_What to work on_
Restate the whole listing word for word. Pictures are left out.
* START *
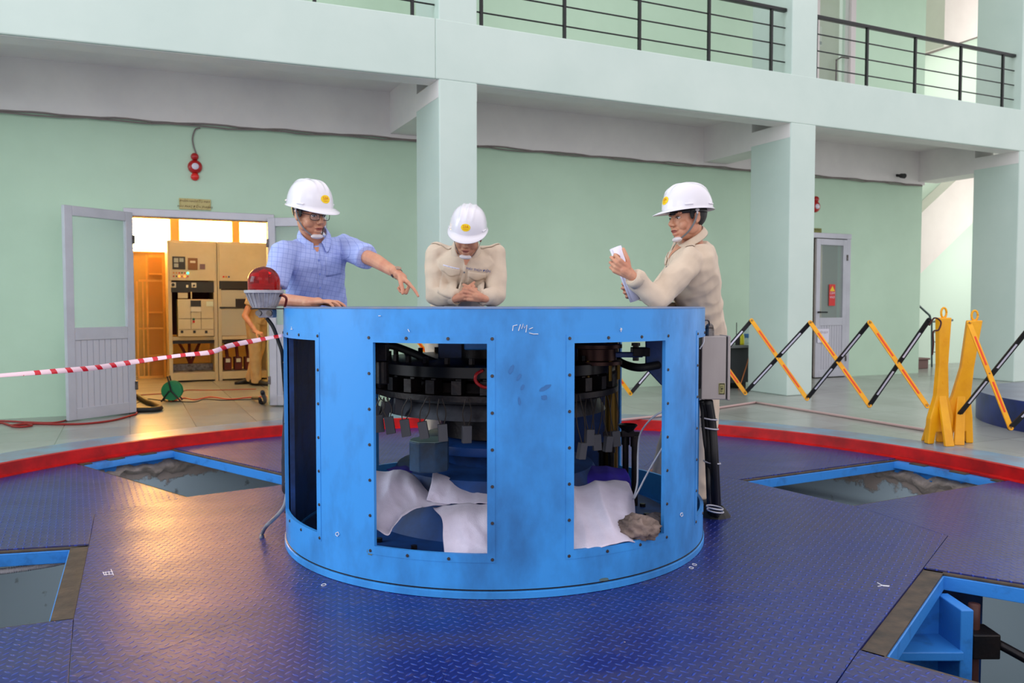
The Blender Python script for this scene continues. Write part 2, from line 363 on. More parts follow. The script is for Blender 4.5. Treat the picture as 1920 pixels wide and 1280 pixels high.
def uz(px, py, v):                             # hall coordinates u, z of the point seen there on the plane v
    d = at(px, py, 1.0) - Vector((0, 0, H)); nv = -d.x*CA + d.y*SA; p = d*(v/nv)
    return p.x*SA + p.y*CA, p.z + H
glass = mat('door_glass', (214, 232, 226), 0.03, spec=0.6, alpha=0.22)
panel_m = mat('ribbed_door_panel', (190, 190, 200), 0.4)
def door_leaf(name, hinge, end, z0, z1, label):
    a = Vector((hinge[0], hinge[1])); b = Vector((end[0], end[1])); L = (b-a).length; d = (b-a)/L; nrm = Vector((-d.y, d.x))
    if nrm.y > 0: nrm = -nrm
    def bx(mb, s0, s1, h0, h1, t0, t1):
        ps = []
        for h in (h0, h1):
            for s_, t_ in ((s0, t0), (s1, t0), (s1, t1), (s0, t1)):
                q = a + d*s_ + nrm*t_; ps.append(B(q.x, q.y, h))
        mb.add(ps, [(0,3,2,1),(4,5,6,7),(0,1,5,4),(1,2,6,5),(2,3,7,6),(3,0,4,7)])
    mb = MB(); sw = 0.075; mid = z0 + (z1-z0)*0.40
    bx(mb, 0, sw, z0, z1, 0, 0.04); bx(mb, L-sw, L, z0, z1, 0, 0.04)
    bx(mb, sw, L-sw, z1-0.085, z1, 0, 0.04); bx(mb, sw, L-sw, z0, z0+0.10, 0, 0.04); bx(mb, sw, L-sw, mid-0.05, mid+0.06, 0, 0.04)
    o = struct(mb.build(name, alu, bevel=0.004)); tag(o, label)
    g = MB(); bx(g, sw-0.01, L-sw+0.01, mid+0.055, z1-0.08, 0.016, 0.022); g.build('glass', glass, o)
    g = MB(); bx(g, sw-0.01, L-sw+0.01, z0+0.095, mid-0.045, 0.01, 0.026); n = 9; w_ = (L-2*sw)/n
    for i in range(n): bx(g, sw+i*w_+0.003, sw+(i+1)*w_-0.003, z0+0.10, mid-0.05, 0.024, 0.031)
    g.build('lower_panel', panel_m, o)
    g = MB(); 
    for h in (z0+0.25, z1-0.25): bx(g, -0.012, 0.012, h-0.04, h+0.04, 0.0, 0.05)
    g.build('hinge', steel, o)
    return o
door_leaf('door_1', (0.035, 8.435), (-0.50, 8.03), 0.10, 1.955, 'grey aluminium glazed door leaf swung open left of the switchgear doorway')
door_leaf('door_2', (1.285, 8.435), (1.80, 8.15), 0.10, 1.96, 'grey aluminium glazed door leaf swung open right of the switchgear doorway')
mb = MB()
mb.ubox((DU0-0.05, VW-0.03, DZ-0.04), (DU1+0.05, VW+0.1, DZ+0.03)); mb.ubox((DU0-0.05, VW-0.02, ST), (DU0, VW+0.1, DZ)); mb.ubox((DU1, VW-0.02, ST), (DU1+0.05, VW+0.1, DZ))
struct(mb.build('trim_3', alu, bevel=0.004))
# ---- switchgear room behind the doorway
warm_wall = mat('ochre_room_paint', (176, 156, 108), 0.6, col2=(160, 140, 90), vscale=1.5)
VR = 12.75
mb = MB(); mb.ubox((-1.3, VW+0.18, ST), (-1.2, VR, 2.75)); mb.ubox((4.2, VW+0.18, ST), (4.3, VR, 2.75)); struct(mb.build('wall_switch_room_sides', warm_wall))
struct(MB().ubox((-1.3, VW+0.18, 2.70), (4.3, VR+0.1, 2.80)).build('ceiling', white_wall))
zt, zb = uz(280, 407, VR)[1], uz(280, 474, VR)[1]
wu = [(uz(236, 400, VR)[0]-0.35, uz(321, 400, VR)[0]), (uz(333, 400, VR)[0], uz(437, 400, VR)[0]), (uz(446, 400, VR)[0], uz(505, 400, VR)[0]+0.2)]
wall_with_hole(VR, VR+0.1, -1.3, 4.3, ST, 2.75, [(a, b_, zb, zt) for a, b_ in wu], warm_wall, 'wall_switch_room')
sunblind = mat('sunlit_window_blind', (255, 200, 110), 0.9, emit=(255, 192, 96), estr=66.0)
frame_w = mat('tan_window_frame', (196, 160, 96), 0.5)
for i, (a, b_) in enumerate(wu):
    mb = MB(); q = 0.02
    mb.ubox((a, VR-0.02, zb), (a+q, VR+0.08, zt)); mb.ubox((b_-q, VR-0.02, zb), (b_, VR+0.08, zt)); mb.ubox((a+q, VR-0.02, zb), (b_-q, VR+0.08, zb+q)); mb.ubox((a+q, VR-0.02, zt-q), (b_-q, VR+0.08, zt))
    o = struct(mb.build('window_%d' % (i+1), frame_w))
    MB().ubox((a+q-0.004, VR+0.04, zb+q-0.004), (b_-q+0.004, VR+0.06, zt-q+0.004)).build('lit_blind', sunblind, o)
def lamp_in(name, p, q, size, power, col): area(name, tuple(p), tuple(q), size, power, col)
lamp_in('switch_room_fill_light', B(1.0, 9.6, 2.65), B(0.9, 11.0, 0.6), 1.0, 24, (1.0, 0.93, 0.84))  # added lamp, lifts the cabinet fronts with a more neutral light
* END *
_Result for this task_
The Blender Python script for this scene continues. Write part 2, from line 363 on. More parts follow. The script is for Blender 4.5. Treat the picture as 1920 pixels wide and 1280 pixels high.
def uz(px, py, v):                             # hall coordinates u, z of the point seen there on the plane v
    d = at(px, py, 1.0) - Vector((0, 0, H)); nv = -d.x*CA + d.y*SA; p = d*(v/nv)
    return p.x*SA + p.y*CA, p.z + H
glass = mat('door_glass', (214, 232, 226), 0.03, spec=0.6, alpha=0.22)
panel_m = mat('ribbed_door_panel', (190, 190, 200), 0.4)
def door_leaf(name, hinge, end, z0, z1, label):
    a = Vector((hinge[0], hinge[1])); b = Vector((end[0], end[1])); L = (b-a).length; d = (b-a)/L; nrm = Vector((-d.y, d.x))
    if nrm.y > 0: nrm = -nrm
    def bx(mb, s0, s1, h0, h1, t0, t1):
        ps = []
        for h in (h0, h1):
            for s_, t_ in ((s0, t0), (s1, t0), (s1, t1), (s0, t1)):
                q = a + d*s_ + nrm*t_; ps.append(B(q.x, q.y, h))
        mb.add(ps, [(0,3,2,1),(4,5,6,7),(0,1,5,4),(1,2,6,5),(2,3,7,6),(3,0,4,7)])
    mb = MB(); sw = 0.075; mid = z0 + (z1-z0)*0.40
    bx(mb, 0, sw, z0, z1, 0, 0.04); bx(mb, L-sw, L, z0, z1, 0, 0.04)
    bx(mb, sw, L-sw, z1-0.085, z1, 0, 0.04); bx(mb, sw, L-sw, z0, z0+0.10, 0, 0.04); bx(mb, sw, L-sw, mid-0.05, mid+0.06, 0, 0.04)
    o = struct(mb.build(name, alu, bevel=0.004)); tag(o, label)
    g = MB(); bx(g, sw-0.01, L-sw+0.01, mid+0.055, z1-0.08, 0.016, 0.022); g.build('glass', glass, o)
    g = MB(); bx(g, sw-0.01, L-sw+0.01, z0+0.095, mid-0.045, 0.01, 0.026); n = 9; w_ = (L-2*sw)/n
    for i in range(n): bx(g, sw+i*w_+0.003, sw+(i+1)*w_-0.003, z0+0.10, mid-0.05, 0.024, 0.031)
    g.build('lower_panel', panel_m, o)
    g = MB(); 
    for h in (z0+0.25, z1-0.25): bx(g, -0.012, 0.012, h-0.04, h+0.04, 0.0, 0.05)
    g.build('hinge', steel, o)
    return o
door_leaf('door_1', (0.035, 8.435), (-0.50, 8.03), 0.10, 1.955, 'grey aluminium glazed door leaf swung open left of the switchgear doorway')
door_leaf('door_2', (1.285, 8.435), (1.80, 8.15), 0.10, 1.96, 'grey aluminium glazed door leaf swung open right of the switchgear doorway')
mb = MB()
mb.ubox((DU0-0.05, VW-0.03, DZ-0.04), (DU1+0.05, VW+0.1, DZ+0.03)); mb.ubox((DU0-0.05, VW-0.02, ST), (DU0, VW+0.1, DZ)); mb.ubox((DU1, VW-0.02, ST), (DU1+0.05, VW+0.1, DZ))
struct(mb.build('trim_3', alu, bevel=0.004))
# ---- switchgear room behind the doorway
warm_wall = mat('ochre_room_paint', (176, 156, 108), 0.6, col2=(160, 140, 90), vscale=1.5)
VR = 12.75
mb = MB(); mb.ubox((-1.3, VW+0.18, ST), (-1.2, VR, 2.75)); mb.ubox((4.2, VW+0.18, ST), (4.3, VR, 2.75)); struct(mb.build('wall_switch_room_sides', warm_wall))
struct(MB().ubox((-1.3, VW+0.18, 2.70), (4.3, VR+0.1, 2.80)).build('ceiling', white_wall))
zt, zb = uz(280, 407, VR)[1], uz(280, 474, VR)[1]
wu = [(uz(236, 400, VR)[0]-0.35, uz(321, 400, VR)[0]), (uz(333, 400, VR)[0], uz(437, 400, VR)[0]), (uz(446, 400, VR)[0], uz(505, 400, VR)[0]+0.2)]
wall_with_hole(VR, VR+0.1, -1.3, 4.3, ST, 2.75, [(a, b_, zb, zt) for a, b_ in wu], warm_wall, 'wall_switch_room')
sunblind = mat('sunlit_window_blind', (255, 200, 110), 0.9, emit=(255, 192, 96), estr=66.0)
frame_w = mat('tan_window_frame', (196, 160, 96), 0.5)
for i, (a, b_) in enumerate(wu):
    mb = MB(); q = 0.02
    mb.ubox((a, VR-0.02, zb), (a+q, VR+0.08, zt)); mb.ubox((b_-q, VR-0.02, zb), (b_, VR+0.08, zt)); mb.ubox((a+q, VR-0.02, zb), (b_-q, VR+0.08, zb+q)); mb.ubox((a+q, VR-0.02, zt-q), (b_-q, VR+0.08, zt))
    o = struct(mb.build('window_%d' % (i+1), frame_w))
    MB().ubox((a+q-0.004, VR+0.04, zb+q-0.004), (b_-q+0.004, VR+0.06, zt-q+0.004)).build('lit_blind', sunblind, o)
def lamp_in(name, p, q, size, power, col): area(name, tuple(p), tuple(q), size, power, col)
lamp_in('switch_room_fill_light', B(1.0, 9.6, 2.65), B(0.9, 11.0, 0.6), 1.0, 24, (1.0, 0.93, 0.84))  # added lamp, lifts the cabinet fronts with a more neutral light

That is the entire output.